_EXERCISE OBJECTIVE:_ Filter these entries, keeping only lines that hold the word "parts".

_DATA TO PROCESS:_
──────────────────────────────

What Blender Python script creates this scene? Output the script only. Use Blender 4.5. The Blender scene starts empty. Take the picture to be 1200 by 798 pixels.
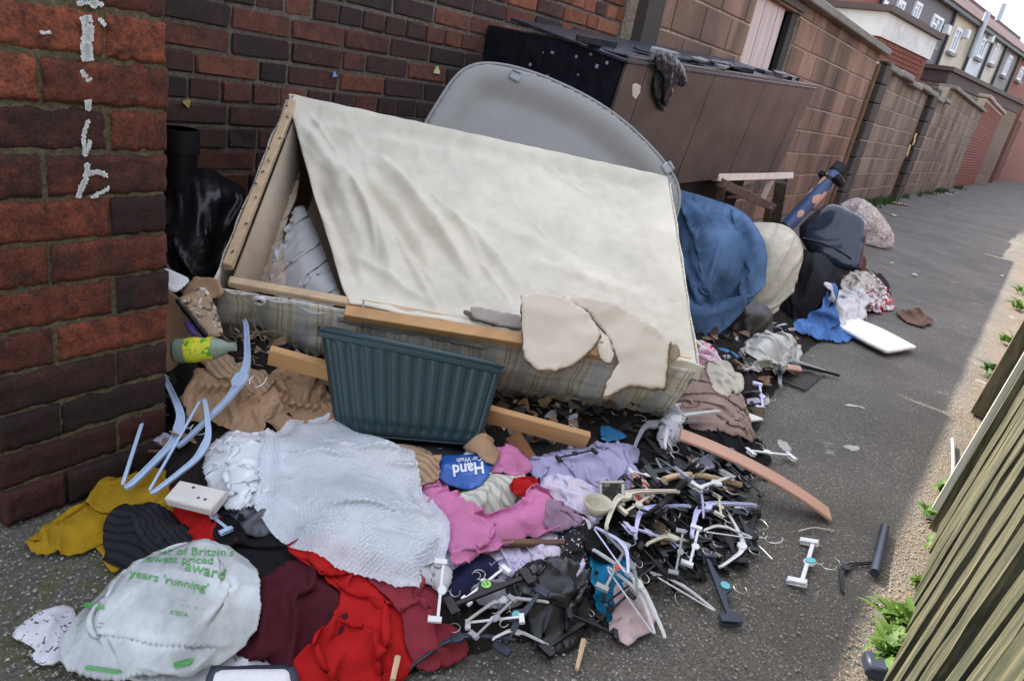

──────────────────────────────

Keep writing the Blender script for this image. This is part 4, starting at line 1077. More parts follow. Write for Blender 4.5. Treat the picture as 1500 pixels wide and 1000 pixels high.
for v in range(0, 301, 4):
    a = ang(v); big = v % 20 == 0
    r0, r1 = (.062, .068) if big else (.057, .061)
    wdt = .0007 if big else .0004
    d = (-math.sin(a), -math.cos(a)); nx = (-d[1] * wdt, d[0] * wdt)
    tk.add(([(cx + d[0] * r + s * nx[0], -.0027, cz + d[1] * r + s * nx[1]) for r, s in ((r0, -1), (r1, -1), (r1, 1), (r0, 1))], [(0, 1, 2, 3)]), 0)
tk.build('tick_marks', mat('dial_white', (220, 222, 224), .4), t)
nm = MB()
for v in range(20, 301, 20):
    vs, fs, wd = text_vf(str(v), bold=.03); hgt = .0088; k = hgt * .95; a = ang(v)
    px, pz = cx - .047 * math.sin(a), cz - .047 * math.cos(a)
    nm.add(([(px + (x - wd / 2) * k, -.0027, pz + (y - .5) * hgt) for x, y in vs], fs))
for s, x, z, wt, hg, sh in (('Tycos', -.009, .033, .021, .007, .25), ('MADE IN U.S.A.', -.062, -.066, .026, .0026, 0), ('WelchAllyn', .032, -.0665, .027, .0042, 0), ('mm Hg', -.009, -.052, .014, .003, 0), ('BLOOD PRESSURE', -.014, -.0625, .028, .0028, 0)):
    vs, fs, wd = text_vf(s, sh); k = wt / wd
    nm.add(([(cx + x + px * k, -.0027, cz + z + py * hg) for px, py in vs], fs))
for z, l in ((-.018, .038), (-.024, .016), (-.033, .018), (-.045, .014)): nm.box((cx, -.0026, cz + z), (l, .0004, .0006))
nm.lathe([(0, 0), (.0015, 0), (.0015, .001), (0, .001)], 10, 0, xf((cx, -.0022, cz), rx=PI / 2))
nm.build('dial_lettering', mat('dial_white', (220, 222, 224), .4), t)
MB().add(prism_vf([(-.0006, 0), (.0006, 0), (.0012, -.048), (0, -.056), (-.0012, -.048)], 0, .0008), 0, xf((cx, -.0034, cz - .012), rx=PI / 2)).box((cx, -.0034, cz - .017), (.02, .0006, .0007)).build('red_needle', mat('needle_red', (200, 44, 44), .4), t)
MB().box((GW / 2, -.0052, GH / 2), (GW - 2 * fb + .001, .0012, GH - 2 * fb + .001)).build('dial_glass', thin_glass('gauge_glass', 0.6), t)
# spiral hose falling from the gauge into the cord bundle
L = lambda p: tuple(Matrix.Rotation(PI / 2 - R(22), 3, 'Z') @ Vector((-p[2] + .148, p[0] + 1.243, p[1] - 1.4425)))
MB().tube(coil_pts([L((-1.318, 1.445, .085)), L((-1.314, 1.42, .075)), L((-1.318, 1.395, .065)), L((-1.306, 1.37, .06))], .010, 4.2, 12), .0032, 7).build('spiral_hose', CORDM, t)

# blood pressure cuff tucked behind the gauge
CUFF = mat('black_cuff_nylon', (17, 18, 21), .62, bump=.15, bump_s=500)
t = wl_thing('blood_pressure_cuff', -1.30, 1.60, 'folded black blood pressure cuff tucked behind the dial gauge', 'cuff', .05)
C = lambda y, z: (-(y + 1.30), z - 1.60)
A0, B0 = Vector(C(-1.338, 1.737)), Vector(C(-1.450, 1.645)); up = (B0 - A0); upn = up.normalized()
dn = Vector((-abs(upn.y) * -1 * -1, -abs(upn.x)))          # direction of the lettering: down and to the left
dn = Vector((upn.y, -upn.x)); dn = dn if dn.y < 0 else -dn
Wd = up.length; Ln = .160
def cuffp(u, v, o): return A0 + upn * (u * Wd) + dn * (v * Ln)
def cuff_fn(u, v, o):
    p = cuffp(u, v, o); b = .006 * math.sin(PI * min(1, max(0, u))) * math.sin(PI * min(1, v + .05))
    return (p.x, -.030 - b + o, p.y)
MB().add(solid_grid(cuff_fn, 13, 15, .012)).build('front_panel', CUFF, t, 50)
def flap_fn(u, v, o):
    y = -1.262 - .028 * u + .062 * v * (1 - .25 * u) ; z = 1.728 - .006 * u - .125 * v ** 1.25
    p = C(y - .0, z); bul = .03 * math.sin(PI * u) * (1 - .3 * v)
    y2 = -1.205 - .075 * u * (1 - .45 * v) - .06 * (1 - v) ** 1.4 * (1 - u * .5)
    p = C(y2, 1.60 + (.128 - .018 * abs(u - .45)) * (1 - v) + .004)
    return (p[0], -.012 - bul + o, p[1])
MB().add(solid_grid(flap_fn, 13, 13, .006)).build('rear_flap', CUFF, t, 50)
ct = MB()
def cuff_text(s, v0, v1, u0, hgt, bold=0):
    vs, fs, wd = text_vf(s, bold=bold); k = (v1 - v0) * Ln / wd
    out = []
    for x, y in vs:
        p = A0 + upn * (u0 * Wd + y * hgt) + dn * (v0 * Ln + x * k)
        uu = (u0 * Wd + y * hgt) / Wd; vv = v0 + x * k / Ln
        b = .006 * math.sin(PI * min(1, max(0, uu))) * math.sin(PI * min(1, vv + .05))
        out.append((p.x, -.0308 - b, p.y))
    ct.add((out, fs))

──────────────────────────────

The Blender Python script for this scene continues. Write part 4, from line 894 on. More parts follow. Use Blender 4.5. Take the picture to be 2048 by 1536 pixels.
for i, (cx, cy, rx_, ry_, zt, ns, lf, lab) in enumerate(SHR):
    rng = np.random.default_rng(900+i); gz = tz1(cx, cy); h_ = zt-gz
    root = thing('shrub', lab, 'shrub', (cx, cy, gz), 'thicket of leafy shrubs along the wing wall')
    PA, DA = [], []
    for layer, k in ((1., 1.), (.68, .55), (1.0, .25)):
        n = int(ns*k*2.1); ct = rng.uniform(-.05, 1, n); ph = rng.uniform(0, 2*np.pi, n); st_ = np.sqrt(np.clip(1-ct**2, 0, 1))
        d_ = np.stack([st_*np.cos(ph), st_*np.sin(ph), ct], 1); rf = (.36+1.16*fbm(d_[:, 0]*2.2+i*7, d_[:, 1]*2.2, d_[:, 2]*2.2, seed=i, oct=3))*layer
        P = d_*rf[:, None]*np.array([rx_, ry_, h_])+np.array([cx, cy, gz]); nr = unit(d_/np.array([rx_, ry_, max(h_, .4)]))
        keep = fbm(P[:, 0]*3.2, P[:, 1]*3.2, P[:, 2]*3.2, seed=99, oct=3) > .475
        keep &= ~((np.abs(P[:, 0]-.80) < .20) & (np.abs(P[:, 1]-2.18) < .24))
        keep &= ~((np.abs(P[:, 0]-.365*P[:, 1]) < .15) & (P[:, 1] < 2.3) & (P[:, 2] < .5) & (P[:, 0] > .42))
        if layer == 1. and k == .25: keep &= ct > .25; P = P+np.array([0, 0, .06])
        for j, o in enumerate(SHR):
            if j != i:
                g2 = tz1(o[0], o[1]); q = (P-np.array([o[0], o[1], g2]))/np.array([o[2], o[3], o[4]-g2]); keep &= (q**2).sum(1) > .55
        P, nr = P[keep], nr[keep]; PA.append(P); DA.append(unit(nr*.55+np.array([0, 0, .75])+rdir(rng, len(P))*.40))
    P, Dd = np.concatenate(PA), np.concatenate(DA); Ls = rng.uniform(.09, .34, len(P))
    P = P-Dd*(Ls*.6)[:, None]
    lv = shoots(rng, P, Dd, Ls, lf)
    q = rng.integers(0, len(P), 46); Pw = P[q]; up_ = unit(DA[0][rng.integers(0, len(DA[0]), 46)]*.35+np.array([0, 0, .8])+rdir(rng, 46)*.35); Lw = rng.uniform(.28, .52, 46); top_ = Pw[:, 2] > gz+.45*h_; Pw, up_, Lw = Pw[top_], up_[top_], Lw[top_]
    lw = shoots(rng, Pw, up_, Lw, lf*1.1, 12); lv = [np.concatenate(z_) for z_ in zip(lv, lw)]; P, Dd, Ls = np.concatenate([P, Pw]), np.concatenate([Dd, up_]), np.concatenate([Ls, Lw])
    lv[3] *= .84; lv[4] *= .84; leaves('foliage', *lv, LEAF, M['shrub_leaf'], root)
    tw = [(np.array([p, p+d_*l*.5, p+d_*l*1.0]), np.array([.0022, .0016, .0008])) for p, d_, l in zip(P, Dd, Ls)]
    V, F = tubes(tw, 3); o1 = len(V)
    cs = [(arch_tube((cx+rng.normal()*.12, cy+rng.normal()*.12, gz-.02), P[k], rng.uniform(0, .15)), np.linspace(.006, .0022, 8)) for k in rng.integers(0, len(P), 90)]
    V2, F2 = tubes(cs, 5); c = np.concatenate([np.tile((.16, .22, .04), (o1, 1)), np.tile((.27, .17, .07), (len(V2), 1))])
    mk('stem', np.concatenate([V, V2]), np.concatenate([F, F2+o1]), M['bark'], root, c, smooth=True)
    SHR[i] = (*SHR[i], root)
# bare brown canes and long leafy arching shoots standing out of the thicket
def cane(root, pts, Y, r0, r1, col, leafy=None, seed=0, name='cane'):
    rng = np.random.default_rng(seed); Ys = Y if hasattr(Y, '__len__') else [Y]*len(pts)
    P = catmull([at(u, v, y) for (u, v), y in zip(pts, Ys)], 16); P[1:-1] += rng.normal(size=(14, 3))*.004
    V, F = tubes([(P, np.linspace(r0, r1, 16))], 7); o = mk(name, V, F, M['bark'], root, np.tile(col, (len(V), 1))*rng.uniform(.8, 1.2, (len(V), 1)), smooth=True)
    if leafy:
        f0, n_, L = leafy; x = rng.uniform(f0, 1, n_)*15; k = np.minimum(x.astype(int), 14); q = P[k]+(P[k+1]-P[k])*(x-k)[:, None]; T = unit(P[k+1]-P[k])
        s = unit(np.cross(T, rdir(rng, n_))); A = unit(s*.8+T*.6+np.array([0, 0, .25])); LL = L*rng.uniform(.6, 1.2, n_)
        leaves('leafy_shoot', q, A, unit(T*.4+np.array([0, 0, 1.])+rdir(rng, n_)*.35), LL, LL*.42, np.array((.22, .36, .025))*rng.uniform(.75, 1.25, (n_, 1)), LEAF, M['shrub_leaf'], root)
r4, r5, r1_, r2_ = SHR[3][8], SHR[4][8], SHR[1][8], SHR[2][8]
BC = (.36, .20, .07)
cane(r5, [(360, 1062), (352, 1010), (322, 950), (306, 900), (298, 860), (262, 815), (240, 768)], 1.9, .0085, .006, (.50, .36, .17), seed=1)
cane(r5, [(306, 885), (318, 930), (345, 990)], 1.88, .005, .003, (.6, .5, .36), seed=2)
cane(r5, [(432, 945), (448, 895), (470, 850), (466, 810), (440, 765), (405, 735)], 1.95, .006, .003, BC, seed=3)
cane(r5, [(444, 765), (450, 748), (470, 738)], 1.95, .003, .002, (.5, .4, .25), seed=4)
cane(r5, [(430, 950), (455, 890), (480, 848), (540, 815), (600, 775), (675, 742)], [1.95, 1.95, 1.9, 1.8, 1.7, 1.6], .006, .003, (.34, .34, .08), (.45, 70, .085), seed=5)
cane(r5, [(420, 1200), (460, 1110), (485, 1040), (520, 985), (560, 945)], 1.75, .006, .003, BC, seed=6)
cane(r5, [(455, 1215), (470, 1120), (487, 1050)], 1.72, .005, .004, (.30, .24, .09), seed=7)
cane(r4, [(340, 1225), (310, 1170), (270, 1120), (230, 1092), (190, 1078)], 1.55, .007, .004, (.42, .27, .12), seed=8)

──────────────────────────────

_FINAL RESULT:_
Keep writing the Blender script for this image. This is part 4, starting at line 1077. More parts follow. Write for Blender 4.5. Treat the picture as 1500 pixels wide and 1000 pixels high.
The Blender Python script for this scene continues. Write part 4, from line 894 on. More parts follow. Use Blender 4.5. Take the picture to be 2048 by 1536 pixels.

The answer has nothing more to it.